このなかで、Aは、空腹や動物性たんぱく質の不足から襲いますが、初夏の繁殖期が多い。
秋から冬にかけて出会うクマで、人を食べようとして襲ってくるクマはいません。多くはBが原因です。クマと食べ物や子グマの間に人が入ったり、自分の通り道に人がいたりするときに事故が起こるのです。一般の人は、クマの目撃情報がある地域には立ち入らないよう注意しましょう」
まだまだ続くクマ被害だが、最後に米田さんはこう語る。
「人の生活圏にクマが頻繁に出没するようになったのは『里山の奥山化』が背景にあります。管理の手が入らなくなって里山が奥山化したことで、コナラやクリが豊富でクマも生息しやすい環境に。どうしても人の生活圏まで近づいてくるのです。

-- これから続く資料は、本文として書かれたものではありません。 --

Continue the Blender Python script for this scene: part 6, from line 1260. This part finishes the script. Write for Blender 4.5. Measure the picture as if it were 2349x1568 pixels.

とはいえ、クマの駆除に偏っても、保護に偏ってもダメだと思います。地方でクマが駆除されたとなると都会の人が『かわいそうだ』と地方の自治体に電話をかけることがありますが、これは避けなければいけません。また、クマの人的被害が出ると、自治体が付近のクマを根こそぎ駆除するケースもありますが、あきらかにやり過ぎだと思いますね。札幌、仙台、広島という人口100万人の都市の街にクマが現れるのは、(中国・北京市の山間部にはクマが出没するが)世界的にも日本だけ。もっと知恵をしぼって人とクマが共存するための対策をとることが大事だと考えています」
冬になっても、また市街地でも出没する今年のクマ。ケガをしないよう、要注意だ。